Europe, 2% growth in Southern Europe and a 75% growth in Central Europe
In Southern Europe (Spain, France, Italy and Portugal) sales have increased a 2% during the year’s first semester, being France and Portugal those markets with a better evolution. The Group stays optimistic in regards to these market’s evolution since the orders to the Group have shown a 4% improvement compared to the same dates in 2007. In Central Europe, the Group´s sales have increased a 75%. This significant rise has caused its zone to represent 9% of the Group’s sales in comparison with the 5% representation registered on the previous year for the same term.

Nafta, a 1% growth
In the North American market the increase is represented by a 1%, although we must consider the effect of the euro revaluation over the dollar, which means the total number of sales represented in Euro is less. In local currency, growth in México represents a 50%. The situation in the United States is more complicated where a slight recession has been recorded. Currently the NAFTA area represents a 14% of the Group’s consolidated business.

MERCOSUR, 62% growth
The sales increase for this first semester represents a 62%. The most noticeable growth has been in Brazil with a 97% sales increase for this period in local currency. In Argentina, Mecalux holds its leadership and grows a 43% in local currency. On the other hand, Chile experiences a slight recession. MERCOSUR represents a 12% of the Group’s sales.

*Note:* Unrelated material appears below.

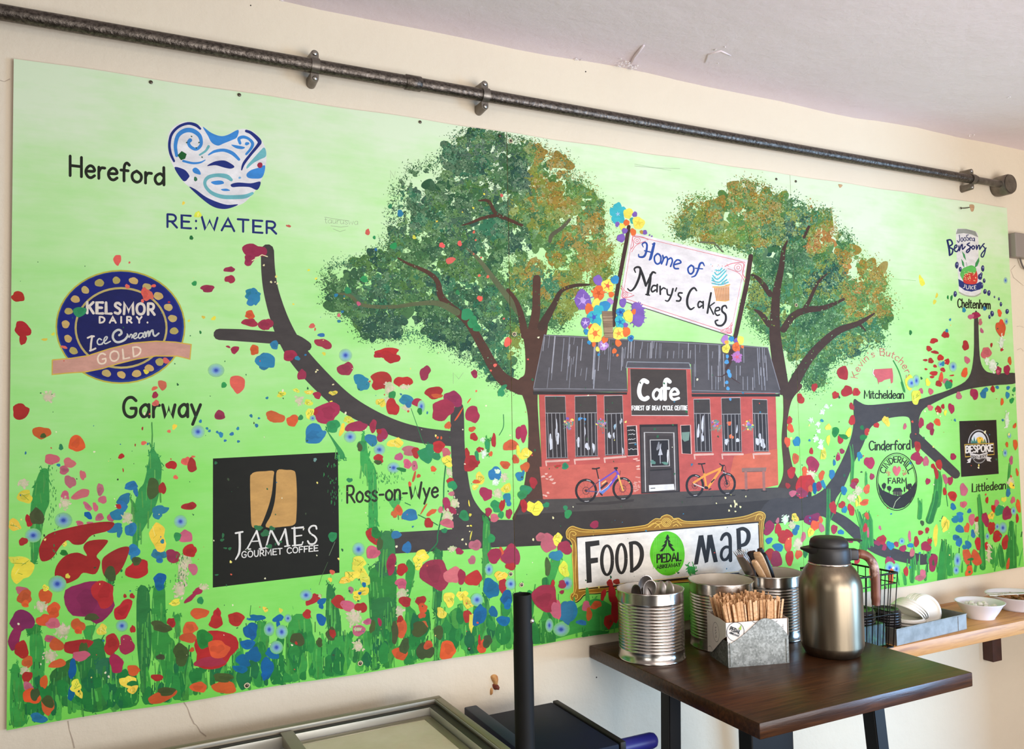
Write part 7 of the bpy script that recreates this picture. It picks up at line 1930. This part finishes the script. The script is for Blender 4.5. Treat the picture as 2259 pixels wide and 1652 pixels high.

Logismarket, a new design with a multimedia approach and increase of visitors and company registrations.
Mecalux has recently redesigned its industrial directory Logismarket in order to allow the registered companies to offer multimedia images of their products and services. During the year’s first semester, access to the portal has increased by an 18% and has recorded more than 6 million visits during this first term. On the other hand, currently 3,500 companies offer their products and services through the portal, 14% more than the previous year. Logismarket has specific websites for Spain, Portugal, France, Italy, Germany, Benelux, Great Britain, Austria, Switzerland, Poland and Czech Republic, plus an international version available at www.logismarket.com. Logismarket is an industrial directory which creates a contact between companies developing in the logistic, storage, packaging and industrial equipment sectors with the sector-related sales managers, therefore making receiving quotations and complete information of the different services much easier.